Hogwarts at Austin High?
Some Austin High parents say the Academy of Global Studies should be its own school
By Richard Whittaker, Fri., Sept. 11, 2009
Out of the roughly 2,100 students at Austin High School, about one in seven attend its Academy of Global Studies. Established two years ago as part of the Asia Society's International Studies Schools Network, this small learning environment currently provides pre-Advanced Placement classes for ninth and 10th graders from the Austin High community. But parents of kids in the host school fear the academy skews student results, placing their children at a disadvantage in class rankings. So now they want the Austin Independent School District to formally separate the two programs into two schools.
Lurinda McNamara already has one child in Austin High and two middle schoolers she hopes will follow their elder sibling. While they would prefer to take the Advanced Placement track in the main high school, she said, "They may end up having to enroll in AGS just to compete academically." She accepts that the academy helps individual students, but, she added, "We're just asking that students are allowed to compete with their peers."
But academy parents argue that the school should have more academies, rather than exiling the one it has. Montse de Muller has a 10th grader in the program: She chose to place him there because of the international studies aspect of its curriculum and the well-established benefits of small learning communities. She said: "All the testimony that I get from parents at Global Studies is that it works. The kids are pumped up to learn, and they're making a difference." Rather than seeing the academy as competition for the host school, she argued it is "a step in the right direction" toward improving education for all Austin High kids by establishing new best practices.
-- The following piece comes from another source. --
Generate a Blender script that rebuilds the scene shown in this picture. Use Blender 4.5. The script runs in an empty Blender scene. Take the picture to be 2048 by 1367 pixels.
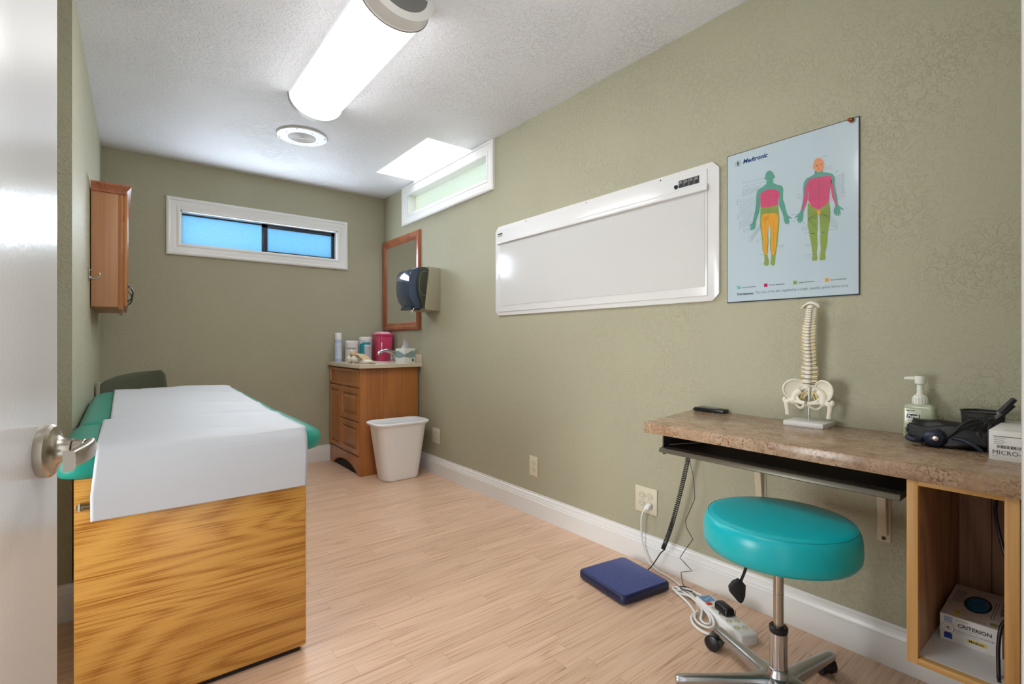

Those best practices are part of the contention. The academy works with extra tuition and interdisciplinary studies, as well as a master calendar to tackle problems such as clashing test dates. McNamara explained: "It's not that it's less rigorous, but there are inherent advantages. That's the whole purpose of a small learning community." While the extra resources created some tension between the two communities, the breaking point was the academy's approach to grading and testing. She said, "There were no points taken off for late work, and you could retake tests as often as you wanted."
McNamara fears the program, which has a higher proportion of Anglo-American students than the host school, has become a way to counter "white flight" through increased resources. Noting these concerns, Austin High Principal Lucio Calzada released figures showing that, while the academy's demographics do not reflect the general school population, it reflects AP enrollment and actually has a higher percentage of economically disadvantaged students taking four AP classes. In a May 20 letter to parents, he wrote, "To borrow an analogy, we are not going to eliminate our softball team just because more Hispanic players are on the team than the school's percent of Hispanics." (Calzada and AISD board of trustees President Mark Williams have children in the academy.)
Even with all these tensions, McNamara said no one wants to close or relocate the academy. Nonacademy parents seeking to have the academy given its own Public Education Information Management System number are currently involved in an appeal process. After being rejected by the campus administration and Associate Superintendent of High Schools Glenn Nolly, the parents turned to the AISD board of trustees. With a hearing date pending, the board declined to comment, but the district issued a brief statement, explaining that the grading and retesting issue at the academy was the result of a problem in the first two six-week grading periods of the 2008-09 academic year, which will be tough to solve retroactively. While no rules were broken, the district concluded there were "grading disparities" that were solved with new "campus-wide, consistent guidelines."
However, even with those fixes, McNamara wants the district to accept the reality that the two programs are separate entities (even the Asia Society calls the academy "a school within a school"). She points to the new Global Tech High at Eastside Memorial High School, which shares a campus with the new Green Tech High. "The district gave [it] its own PEIMS number, and that's what we're asking for," she said.
This is not a new problem. In 2001, Rep. Dawnna Dukes, D-Austin, authored House Bill 1387 allowing such campus divisions. Back then, the concern was that seniors at the Math and Science Academy at LBJ High School and the Liberal Arts Academy at Johnston High (see "Naked City," March 9, 2001) dominated the top 10% college admissions slots for their host schools. Dukes explained: "The magnet program was established at these schools to improve the numbers. What they should have been doing was making sure they were putting in the resources for every kid." That's what Calzada called his ultimate aim, and he has floated the proposal to split Austin High into five "houses" (reminiscent, he wrote, "of Hogwarts in the Harry Potter books") so everyone is in a small learning environment.
The final authority to issue a new PEIMS number remains with the Texas Education Agency. However, there are triggers on issues including eligible attendance and graduating class size, and it is unclear whether the academy will reach those markers. Even if the district backs the call, there's no guarantee that the rules will allow a split.